Starting or joining a startup is thus as close as most people can get to saying to one's boss, I want to work ten times as hard, so please pay me ten times as much. There are two differences: you're not saying it to your boss, but directly to the customers (for whom your boss is only a proxy after all), and you're not doing it individually, but along with a small group of other ambitious people.

It will, ordinarily, be a group. Except in a few unusual kinds of work, like acting or writing books, you can't be a company of one person. And the people you work with had better be good, because it's their work that yours is going to be averaged with.

A big company is like a giant galley driven by a thousand rowers. Two things keep the speed of the galley down. One is that individual rowers don't see any result from working harder. The other is that, in a group of a thousand people, the average rower is likely to be pretty average.

If you took ten people at random out of the big galley and put them in a boat by themselves, they could probably go faster. They would have both carrot and stick to motivate them.
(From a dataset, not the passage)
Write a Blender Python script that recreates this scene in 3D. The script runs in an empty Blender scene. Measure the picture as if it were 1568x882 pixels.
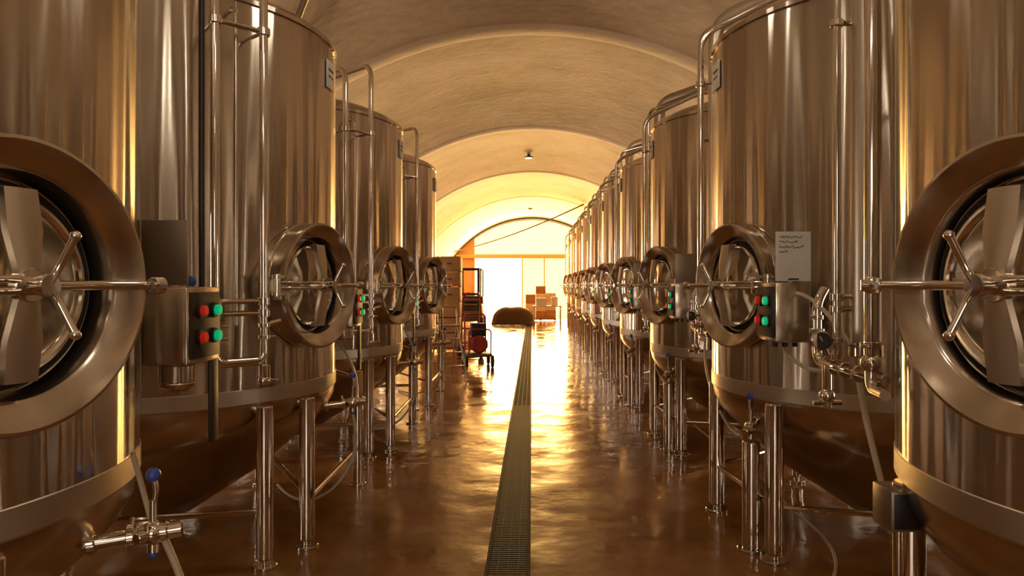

An energetic rower would be encouraged by the thought that he could have a visible effect on the speed of the boat. And if someone was lazy, the others would be more likely to notice and complain.

But the real advantage of the ten-man boat shows when you take the ten best rowers out of the big galley and put them in a boat together. They will have all the extra motivation that comes from being in a small group. But more importantly, by selecting that small a group you can get the best rowers. Each one will be in the top 1%. It's a much better deal for them to average their work together with a small group of their peers than to average it with everyone.

That's the real point of startups. Ideally, you are getting together with a group of other people who also want to work a lot harder, and get paid a lot more, than they would in a big company. And because startups tend to get founded by self-selecting groups of ambitious people who already know one another (at least by reputation), the level of measurement is more precise than you get from smallness alone. A startup is not merely ten people, but ten people like you.

Steve Jobs once said that the success or failure of a startup depends on the first ten employees. I agree. If anything, it's more like the first five. Being small is not, in itself, what makes startups kick butt, but rather that small groups can be select. You don't want small in the sense of a village, but small in the sense of an all-star team.

The larger a group, the closer its average member will be to the average for the population as a whole. So all other things being equal, a very able person in a big company is probably getting a bad deal, because his performance is dragged down by the overall lower performance of the others. Of course, all other things often are not equal: the able person may not care about money, or may prefer the stability of a large company. But a very able person who does care about money will ordinarily do better to go off and work with a small group of peers.